16.1.25

The Bee Sting

What a remarkable novel. I heard it recommended all last year and finally managed to borrow it from my local library, though I must confess I gulped when I saw the size of it -- 650 pages! These days a novel has to be pretty gripping to hold me for that long, and The Bee Sting was.

The novel centres on four members of an Irish family: mother, father, teenage son and daughter, and the story is told from the point of view of each in turn. The backdrop is horrible family dysfunction, the threat of violence, and climate change -- the summer is too hot and dry, the winter brings floods (this is the second Irish novel in a row I've read with an unnaturally hot summer).

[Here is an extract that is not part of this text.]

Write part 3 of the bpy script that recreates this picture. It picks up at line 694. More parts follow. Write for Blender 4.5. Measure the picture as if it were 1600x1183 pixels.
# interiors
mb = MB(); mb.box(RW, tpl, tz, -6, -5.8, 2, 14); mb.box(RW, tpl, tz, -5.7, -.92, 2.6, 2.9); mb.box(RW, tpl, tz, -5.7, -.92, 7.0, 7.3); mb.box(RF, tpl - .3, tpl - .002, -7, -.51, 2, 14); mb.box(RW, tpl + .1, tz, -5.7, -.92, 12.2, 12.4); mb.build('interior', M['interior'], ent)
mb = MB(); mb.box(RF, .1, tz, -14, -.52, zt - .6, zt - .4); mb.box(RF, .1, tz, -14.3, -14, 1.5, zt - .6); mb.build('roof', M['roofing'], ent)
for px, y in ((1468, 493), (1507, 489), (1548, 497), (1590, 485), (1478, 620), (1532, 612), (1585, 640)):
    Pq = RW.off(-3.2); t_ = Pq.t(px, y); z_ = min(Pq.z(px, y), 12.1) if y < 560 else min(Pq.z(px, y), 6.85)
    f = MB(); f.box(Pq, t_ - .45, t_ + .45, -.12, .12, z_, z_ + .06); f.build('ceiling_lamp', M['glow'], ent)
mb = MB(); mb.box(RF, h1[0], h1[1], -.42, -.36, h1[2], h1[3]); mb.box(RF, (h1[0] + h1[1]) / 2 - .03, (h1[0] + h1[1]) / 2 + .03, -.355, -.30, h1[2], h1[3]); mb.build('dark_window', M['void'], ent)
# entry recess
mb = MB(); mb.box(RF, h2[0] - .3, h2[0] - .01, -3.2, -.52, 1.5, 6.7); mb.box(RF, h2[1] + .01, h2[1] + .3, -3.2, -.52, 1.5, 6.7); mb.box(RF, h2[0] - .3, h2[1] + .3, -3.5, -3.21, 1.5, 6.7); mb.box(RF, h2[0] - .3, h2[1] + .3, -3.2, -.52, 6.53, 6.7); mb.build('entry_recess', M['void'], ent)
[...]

There is a mounting sense of impending dread, from which Murray pulls back each time, but the structure is very clever in that each section becomes shorter and shorter until it feels as if we are hurtling toward certain doom. Someone smarter than me pointed out that this is how the catastrophe of climate change also functions -- we experience a threat, we feel panic, but we survive, and we kid ourselves that we're safe... but the next wave is coming, and it's bigger and deadlier than the last, and one day it will be too late to escape.

From what I've said so far, you will gather that The Bee Sting is a bleak novel, and in many ways it is. But it's also rich and funny and shocking and beautiful, and though I'm still reeling from the final scenes, I'm so glad I went along for the ride. This is a novel that will stay with me for a long time.